» TASK STATEMENT: Make an exact copy of the listing below.

» COLLECTED DATA:
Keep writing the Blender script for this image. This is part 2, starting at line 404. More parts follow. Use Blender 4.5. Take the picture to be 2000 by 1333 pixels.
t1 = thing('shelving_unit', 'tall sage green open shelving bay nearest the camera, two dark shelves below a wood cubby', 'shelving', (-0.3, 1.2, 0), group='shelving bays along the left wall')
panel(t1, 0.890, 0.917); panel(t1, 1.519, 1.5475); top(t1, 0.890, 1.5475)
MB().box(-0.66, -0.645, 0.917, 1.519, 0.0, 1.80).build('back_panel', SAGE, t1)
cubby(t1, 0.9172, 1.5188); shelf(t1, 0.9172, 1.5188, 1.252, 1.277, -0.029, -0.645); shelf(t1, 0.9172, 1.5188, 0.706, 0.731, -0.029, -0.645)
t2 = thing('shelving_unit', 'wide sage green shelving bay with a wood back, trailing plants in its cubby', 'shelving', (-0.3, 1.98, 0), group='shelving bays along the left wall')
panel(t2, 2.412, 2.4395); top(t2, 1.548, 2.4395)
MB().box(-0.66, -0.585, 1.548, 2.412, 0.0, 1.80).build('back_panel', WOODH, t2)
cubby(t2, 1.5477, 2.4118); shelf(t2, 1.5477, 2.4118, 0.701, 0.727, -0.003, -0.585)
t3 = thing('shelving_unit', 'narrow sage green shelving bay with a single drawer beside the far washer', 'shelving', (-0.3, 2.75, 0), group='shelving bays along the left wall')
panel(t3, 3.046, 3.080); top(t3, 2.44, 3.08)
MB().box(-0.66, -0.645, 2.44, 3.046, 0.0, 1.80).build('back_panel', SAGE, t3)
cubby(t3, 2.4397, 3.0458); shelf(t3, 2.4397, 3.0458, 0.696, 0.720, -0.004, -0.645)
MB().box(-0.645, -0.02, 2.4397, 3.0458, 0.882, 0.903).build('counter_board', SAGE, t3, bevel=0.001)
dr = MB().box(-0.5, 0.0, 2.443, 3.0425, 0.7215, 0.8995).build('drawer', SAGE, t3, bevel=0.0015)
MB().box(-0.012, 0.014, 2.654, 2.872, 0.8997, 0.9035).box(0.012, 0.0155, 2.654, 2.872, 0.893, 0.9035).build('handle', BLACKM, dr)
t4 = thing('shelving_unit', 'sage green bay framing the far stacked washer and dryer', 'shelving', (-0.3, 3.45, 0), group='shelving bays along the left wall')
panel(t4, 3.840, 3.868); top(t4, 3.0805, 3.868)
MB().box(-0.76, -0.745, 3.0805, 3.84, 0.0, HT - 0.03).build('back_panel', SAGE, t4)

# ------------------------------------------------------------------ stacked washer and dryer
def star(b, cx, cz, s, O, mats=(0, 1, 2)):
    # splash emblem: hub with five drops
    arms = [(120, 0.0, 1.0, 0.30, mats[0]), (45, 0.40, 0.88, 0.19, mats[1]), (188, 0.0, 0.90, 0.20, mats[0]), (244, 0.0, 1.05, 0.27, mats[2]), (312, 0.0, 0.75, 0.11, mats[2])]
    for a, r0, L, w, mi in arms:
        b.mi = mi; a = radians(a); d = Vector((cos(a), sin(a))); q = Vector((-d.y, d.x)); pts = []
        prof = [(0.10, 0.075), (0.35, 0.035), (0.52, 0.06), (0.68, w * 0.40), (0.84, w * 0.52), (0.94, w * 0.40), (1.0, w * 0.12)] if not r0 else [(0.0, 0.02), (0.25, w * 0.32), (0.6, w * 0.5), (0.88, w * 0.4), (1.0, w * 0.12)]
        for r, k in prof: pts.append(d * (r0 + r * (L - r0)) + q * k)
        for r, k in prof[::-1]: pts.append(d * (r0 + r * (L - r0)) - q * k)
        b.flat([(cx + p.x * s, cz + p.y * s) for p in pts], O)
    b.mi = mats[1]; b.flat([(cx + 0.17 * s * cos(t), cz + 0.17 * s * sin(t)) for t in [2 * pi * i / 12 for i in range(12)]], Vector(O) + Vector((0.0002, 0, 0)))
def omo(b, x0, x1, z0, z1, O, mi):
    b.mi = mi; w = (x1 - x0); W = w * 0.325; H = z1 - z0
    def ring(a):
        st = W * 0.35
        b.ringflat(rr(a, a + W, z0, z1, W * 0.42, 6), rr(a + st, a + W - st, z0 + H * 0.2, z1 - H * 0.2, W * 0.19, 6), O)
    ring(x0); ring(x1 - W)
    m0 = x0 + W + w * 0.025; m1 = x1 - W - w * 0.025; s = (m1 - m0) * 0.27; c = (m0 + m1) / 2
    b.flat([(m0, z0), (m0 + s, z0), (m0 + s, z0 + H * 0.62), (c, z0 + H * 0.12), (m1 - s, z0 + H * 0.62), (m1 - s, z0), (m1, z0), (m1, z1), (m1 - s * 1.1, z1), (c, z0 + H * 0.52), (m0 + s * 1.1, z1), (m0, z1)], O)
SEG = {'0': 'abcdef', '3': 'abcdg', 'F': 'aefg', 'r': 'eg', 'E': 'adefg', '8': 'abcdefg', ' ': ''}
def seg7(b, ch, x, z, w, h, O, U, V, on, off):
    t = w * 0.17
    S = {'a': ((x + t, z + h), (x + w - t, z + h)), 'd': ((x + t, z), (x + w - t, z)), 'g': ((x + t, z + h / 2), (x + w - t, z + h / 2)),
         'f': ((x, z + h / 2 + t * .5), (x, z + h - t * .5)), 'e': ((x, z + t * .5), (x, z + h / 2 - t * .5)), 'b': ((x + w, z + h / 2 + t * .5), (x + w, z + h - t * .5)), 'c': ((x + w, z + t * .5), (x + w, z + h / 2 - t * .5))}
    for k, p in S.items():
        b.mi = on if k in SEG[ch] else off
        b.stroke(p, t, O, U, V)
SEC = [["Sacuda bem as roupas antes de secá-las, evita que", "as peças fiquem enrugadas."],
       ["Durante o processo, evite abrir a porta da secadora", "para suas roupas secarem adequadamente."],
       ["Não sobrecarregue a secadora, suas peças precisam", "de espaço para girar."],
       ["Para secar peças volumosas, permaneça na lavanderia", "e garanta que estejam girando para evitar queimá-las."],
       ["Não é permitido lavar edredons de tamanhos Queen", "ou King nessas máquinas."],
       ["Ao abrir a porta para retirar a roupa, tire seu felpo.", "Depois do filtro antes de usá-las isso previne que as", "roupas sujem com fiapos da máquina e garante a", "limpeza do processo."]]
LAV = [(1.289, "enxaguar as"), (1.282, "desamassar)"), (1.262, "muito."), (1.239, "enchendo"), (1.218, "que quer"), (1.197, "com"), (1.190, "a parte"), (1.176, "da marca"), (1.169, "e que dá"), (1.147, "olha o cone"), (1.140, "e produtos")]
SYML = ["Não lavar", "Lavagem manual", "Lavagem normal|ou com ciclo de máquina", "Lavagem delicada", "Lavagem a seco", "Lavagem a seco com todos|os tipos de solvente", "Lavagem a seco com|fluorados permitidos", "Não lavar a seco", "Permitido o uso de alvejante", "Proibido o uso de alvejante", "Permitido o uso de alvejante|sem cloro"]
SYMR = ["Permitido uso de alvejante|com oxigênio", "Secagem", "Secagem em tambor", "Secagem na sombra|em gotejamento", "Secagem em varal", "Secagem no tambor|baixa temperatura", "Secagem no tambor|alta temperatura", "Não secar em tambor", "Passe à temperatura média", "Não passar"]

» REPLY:
Keep writing the Blender script for this image. This is part 2, starting at line 404. More parts follow. Use Blender 4.5. Take the picture to be 2000 by 1333 pixels.
t1 = thing('shelving_unit', 'tall sage green open shelving bay nearest the camera, two dark shelves below a wood cubby', 'shelving', (-0.3, 1.2, 0), group='shelving bays along the left wall')
panel(t1, 0.890, 0.917); panel(t1, 1.519, 1.5475); top(t1, 0.890, 1.5475)
MB().box(-0.66, -0.645, 0.917, 1.519, 0.0, 1.80).build('back_panel', SAGE, t1)
cubby(t1, 0.9172, 1.5188); shelf(t1, 0.9172, 1.5188, 1.252, 1.277, -0.029, -0.645); shelf(t1, 0.9172, 1.5188, 0.706, 0.731, -0.029, -0.645)
t2 = thing('shelving_unit', 'wide sage green shelving bay with a wood back, trailing plants in its cubby', 'shelving', (-0.3, 1.98, 0), group='shelving bays along the left wall')
panel(t2, 2.412, 2.4395); top(t2, 1.548, 2.4395)
MB().box(-0.66, -0.585, 1.548, 2.412, 0.0, 1.80).build('back_panel', WOODH, t2)
cubby(t2, 1.5477, 2.4118); shelf(t2, 1.5477, 2.4118, 0.701, 0.727, -0.003, -0.585)
t3 = thing('shelving_unit', 'narrow sage green shelving bay with a single drawer beside the far washer', 'shelving', (-0.3, 2.75, 0), group='shelving bays along the left wall')
panel(t3, 3.046, 3.080); top(t3, 2.44, 3.08)
MB().box(-0.66, -0.645, 2.44, 3.046, 0.0, 1.80).build('back_panel', SAGE, t3)
cubby(t3, 2.4397, 3.0458); shelf(t3, 2.4397, 3.0458, 0.696, 0.720, -0.004, -0.645)
MB().box(-0.645, -0.02, 2.4397, 3.0458, 0.882, 0.903).build('counter_board', SAGE, t3, bevel=0.001)
dr = MB().box(-0.5, 0.0, 2.443, 3.0425, 0.7215, 0.8995).build('drawer', SAGE, t3, bevel=0.0015)
MB().box(-0.012, 0.014, 2.654, 2.872, 0.8997, 0.9035).box(0.012, 0.0155, 2.654, 2.872, 0.893, 0.9035).build('handle', BLACKM, dr)
t4 = thing('shelving_unit', 'sage green bay framing the far stacked washer and dryer', 'shelving', (-0.3, 3.45, 0), group='shelving bays along the left wall')
panel(t4, 3.840, 3.868); top(t4, 3.0805, 3.868)
MB().box(-0.76, -0.745, 3.0805, 3.84, 0.0, HT - 0.03).build('back_panel', SAGE, t4)

# ------------------------------------------------------------------ stacked washer and dryer
def star(b, cx, cz, s, O, mats=(0, 1, 2)):
    # splash emblem: hub with five drops
    arms = [(120, 0.0, 1.0, 0.30, mats[0]), (45, 0.40, 0.88, 0.19, mats[1]), (188, 0.0, 0.90, 0.20, mats[0]), (244, 0.0, 1.05, 0.27, mats[2]), (312, 0.0, 0.75, 0.11, mats[2])]
    for a, r0, L, w, mi in arms:
        b.mi = mi; a = radians(a); d = Vector((cos(a), sin(a))); q = Vector((-d.y, d.x)); pts = []
        prof = [(0.10, 0.075), (0.35, 0.035), (0.52, 0.06), (0.68, w * 0.40), (0.84, w * 0.52), (0.94, w * 0.40), (1.0, w * 0.12)] if not r0 else [(0.0, 0.02), (0.25, w * 0.32), (0.6, w * 0.5), (0.88, w * 0.4), (1.0, w * 0.12)]
        for r, k in prof: pts.append(d * (r0 + r * (L - r0)) + q * k)
        for r, k in prof[::-1]: pts.append(d * (r0 + r * (L - r0)) - q * k)
        b.flat([(cx + p.x * s, cz + p.y * s) for p in pts], O)
    b.mi = mats[1]; b.flat([(cx + 0.17 * s * cos(t), cz + 0.17 * s * sin(t)) for t in [2 * pi * i / 12 for i in range(12)]], Vector(O) + Vector((0.0002, 0, 0)))
def omo(b, x0, x1, z0, z1, O, mi):
    b.mi = mi; w = (x1 - x0); W = w * 0.325; H = z1 - z0
    def ring(a):
        st = W * 0.35
        b.ringflat(rr(a, a + W, z0, z1, W * 0.42, 6), rr(a + st, a + W - st, z0 + H * 0.2, z1 - H * 0.2, W * 0.19, 6), O)
    ring(x0); ring(x1 - W)
    m0 = x0 + W + w * 0.025; m1 = x1 - W - w * 0.025; s = (m1 - m0) * 0.27; c = (m0 + m1) / 2
    b.flat([(m0, z0), (m0 + s, z0), (m0 + s, z0 + H * 0.62), (c, z0 + H * 0.12), (m1 - s, z0 + H * 0.62), (m1 - s, z0), (m1, z0), (m1, z1), (m1 - s * 1.1, z1), (c, z0 + H * 0.52), (m0 + s * 1.1, z1), (m0, z1)], O)
SEG = {'0': 'abcdef', '3': 'abcdg', 'F': 'aefg', 'r': 'eg', 'E': 'adefg', '8': 'abcdefg', ' ': ''}
def seg7(b, ch, x, z, w, h, O, U, V, on, off):
    t = w * 0.17
    S = {'a': ((x + t, z + h), (x + w - t, z + h)), 'd': ((x + t, z), (x + w - t, z)), 'g': ((x + t, z + h / 2), (x + w - t, z + h / 2)),
         'f': ((x, z + h / 2 + t * .5), (x, z + h - t * .5)), 'e': ((x, z + t * .5), (x, z + h / 2 - t * .5)), 'b': ((x + w, z + h / 2 + t * .5), (x + w, z + h - t * .5)), 'c': ((x + w, z + t * .5), (x + w, z + h / 2 - t * .5))}
    for k, p in S.items():
        b.mi = on if k in SEG[ch] else off
        b.stroke(p, t, O, U, V)
SEC = [["Sacuda bem as roupas antes de secá-las, evita que", "as peças fiquem enrugadas."],
       ["Durante o processo, evite abrir a porta da secadora", "para suas roupas secarem adequadamente."],
       ["Não sobrecarregue a secadora, suas peças precisam", "de espaço para girar."],
       ["Para secar peças volumosas, permaneça na lavanderia", "e garanta que estejam girando para evitar queimá-las."],
       ["Não é permitido lavar edredons de tamanhos Queen", "ou King nessas máquinas."],
       ["Ao abrir a porta para retirar a roupa, tire seu felpo.", "Depois do filtro antes de usá-las isso previne que as", "roupas sujem com fiapos da máquina e garante a", "limpeza do processo."]]
LAV = [(1.289, "enxaguar as"), (1.282, "desamassar)"), (1.262, "muito."), (1.239, "enchendo"), (1.218, "que quer"), (1.197, "com"), (1.190, "a parte"), (1.176, "da marca"), (1.169, "e que dá"), (1.147, "olha o cone"), (1.140, "e produtos")]
SYML = ["Não lavar", "Lavagem manual", "Lavagem normal|ou com ciclo de máquina", "Lavagem delicada", "Lavagem a seco", "Lavagem a seco com todos|os tipos de solvente", "Lavagem a seco com|fluorados permitidos", "Não lavar a seco", "Permitido o uso de alvejante", "Proibido o uso de alvejante", "Permitido o uso de alvejante|sem cloro"]
SYMR = ["Permitido uso de alvejante|com oxigênio", "Secagem", "Secagem em tambor", "Secagem na sombra|em gotejamento", "Secagem em varal", "Secagem no tambor|baixa temperatura", "Secagem no tambor|alta temperatura", "Não secar em tambor", "Passe à temperatura média", "Não passar"]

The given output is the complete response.